Trust as a decision under ambiguity: Does race matter?
Wednesday, 26 March, 2025 - 16:00
Presented by :
This paper examines the role of ambiguity attitudes in shaping trust decisions. Traditional trust games often ignore or conflate the role of risk and ambiguity, though trust decisions typically involve the latter. Using a refined trust game and data from 328 participants in South Africa, we replicate in a developing country context recent work by Li et al. (2019) investigating how ambiguity aversion and insensitivity shape trust behaviour. Further, given findings of in-group bias in trust game decisions, including racial bias in studies in South Africa, we examine the interaction between ambiguity attitudes and race.
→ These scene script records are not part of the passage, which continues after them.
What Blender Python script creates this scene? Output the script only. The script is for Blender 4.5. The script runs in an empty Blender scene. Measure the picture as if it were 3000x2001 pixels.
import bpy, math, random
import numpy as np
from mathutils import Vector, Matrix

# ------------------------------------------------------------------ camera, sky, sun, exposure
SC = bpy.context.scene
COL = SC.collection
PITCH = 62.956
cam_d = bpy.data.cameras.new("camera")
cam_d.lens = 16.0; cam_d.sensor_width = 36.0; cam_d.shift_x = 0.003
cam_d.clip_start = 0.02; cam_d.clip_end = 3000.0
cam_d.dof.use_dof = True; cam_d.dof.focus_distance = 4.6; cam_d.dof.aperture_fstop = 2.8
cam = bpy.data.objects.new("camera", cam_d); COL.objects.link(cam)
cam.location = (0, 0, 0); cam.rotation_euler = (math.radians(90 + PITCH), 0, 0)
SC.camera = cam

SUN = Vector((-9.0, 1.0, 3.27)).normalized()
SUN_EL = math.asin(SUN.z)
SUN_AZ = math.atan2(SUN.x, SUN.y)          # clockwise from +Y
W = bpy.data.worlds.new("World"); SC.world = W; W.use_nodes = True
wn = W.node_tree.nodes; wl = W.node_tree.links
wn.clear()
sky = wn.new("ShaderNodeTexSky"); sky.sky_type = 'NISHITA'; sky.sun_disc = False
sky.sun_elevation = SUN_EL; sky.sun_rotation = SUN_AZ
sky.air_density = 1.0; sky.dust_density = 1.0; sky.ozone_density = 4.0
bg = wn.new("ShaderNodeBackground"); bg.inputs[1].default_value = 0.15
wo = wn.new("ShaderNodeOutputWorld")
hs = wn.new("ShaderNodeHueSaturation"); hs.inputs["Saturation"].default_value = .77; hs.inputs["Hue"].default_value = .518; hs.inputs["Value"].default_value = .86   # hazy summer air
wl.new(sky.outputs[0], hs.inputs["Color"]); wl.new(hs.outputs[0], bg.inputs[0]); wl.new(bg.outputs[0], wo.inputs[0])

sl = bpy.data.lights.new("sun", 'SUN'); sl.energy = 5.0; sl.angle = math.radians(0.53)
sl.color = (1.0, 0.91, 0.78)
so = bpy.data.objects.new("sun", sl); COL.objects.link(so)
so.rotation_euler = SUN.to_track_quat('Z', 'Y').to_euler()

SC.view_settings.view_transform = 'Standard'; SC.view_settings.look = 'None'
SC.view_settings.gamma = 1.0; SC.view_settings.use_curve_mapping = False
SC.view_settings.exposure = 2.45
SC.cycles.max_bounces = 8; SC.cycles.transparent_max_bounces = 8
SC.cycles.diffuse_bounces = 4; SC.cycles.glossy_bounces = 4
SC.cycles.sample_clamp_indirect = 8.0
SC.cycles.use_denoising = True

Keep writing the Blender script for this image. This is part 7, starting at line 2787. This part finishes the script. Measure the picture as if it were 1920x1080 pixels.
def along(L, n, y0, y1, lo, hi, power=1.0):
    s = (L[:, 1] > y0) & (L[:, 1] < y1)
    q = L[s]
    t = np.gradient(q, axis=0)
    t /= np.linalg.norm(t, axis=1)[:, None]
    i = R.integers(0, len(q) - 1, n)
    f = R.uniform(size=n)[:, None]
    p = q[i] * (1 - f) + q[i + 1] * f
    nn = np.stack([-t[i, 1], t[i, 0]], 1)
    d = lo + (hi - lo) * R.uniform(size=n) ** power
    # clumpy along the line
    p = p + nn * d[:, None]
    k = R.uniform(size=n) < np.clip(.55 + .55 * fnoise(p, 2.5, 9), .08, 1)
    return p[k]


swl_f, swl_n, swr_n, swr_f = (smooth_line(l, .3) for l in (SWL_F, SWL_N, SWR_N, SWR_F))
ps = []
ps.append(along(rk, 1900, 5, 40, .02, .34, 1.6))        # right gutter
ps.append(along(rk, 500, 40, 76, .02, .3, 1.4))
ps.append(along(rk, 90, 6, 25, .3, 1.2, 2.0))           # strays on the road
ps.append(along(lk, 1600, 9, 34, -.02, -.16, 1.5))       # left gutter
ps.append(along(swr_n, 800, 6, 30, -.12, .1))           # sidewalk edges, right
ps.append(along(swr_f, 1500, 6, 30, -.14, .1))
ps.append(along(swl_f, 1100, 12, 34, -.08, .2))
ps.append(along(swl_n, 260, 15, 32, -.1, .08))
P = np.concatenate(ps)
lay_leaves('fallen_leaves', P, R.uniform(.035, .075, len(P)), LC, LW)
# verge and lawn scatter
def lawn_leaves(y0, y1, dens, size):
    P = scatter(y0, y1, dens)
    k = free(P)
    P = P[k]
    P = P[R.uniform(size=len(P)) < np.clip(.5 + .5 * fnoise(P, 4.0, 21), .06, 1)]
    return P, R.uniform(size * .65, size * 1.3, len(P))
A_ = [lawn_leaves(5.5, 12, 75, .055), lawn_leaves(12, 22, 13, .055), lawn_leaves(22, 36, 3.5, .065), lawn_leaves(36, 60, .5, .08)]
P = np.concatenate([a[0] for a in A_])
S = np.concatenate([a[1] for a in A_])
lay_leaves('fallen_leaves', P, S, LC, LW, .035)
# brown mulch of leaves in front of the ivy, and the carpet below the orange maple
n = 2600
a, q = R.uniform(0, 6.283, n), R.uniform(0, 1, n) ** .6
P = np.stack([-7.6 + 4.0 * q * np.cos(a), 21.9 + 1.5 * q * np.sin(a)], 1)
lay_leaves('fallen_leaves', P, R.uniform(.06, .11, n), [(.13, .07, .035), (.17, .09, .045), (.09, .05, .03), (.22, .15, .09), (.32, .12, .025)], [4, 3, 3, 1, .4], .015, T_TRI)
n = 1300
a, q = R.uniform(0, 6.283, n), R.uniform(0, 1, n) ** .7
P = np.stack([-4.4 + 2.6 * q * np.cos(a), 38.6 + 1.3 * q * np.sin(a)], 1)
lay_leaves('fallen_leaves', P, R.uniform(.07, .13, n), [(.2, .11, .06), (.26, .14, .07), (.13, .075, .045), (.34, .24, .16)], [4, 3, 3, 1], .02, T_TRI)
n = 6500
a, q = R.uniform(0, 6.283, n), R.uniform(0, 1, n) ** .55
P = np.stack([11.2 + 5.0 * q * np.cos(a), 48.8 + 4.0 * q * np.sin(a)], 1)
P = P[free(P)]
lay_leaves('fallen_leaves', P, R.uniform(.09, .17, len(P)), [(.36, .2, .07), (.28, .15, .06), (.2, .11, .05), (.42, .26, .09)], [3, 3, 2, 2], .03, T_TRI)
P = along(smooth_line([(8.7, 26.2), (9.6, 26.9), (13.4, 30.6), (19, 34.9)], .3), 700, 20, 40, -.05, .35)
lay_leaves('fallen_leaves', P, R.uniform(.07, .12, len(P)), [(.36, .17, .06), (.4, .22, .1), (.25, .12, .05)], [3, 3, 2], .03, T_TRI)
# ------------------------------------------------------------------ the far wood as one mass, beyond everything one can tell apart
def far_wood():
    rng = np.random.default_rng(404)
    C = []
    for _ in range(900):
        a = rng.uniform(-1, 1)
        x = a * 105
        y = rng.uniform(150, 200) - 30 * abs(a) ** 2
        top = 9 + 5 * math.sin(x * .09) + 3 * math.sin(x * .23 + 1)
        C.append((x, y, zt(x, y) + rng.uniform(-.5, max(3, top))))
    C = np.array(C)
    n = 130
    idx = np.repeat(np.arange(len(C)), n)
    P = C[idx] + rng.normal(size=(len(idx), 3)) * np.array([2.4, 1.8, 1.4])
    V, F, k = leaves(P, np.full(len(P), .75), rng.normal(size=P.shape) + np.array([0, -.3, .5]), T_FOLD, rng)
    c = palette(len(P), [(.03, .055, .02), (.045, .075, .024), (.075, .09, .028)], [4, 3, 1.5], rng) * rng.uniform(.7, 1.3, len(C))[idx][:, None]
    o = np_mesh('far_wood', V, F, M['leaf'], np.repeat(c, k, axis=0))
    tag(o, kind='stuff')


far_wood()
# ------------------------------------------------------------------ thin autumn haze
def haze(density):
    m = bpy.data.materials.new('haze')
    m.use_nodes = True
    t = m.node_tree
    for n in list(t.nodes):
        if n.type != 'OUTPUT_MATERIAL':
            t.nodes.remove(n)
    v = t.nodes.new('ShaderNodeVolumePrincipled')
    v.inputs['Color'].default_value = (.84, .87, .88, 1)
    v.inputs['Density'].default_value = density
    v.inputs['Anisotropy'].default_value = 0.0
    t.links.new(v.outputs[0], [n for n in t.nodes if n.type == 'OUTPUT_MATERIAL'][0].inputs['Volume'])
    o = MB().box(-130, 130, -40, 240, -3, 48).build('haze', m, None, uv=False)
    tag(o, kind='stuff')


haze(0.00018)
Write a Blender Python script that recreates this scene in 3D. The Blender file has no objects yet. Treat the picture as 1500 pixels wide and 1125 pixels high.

Our findings reveal that ambiguity aversion significantly diminishes the propensity to trust, while likelihood insensitivity does not notably affect trust decisions. Additionally, while we do not see explicit bias in trust decisions (black and white trustees receive the same level of trust from decision makers), we note that the link between ambiguity-aversion and diminished trust is limited to decisions where respondents are paired with black trustees, suggesting a subtler type of racial bias. These insights emphasize the necessity of integrating psychological and social considerations in trust research, and also suggest policy implications for the importance of transparency in reducing ambiguity, particularly where group identity might play a role.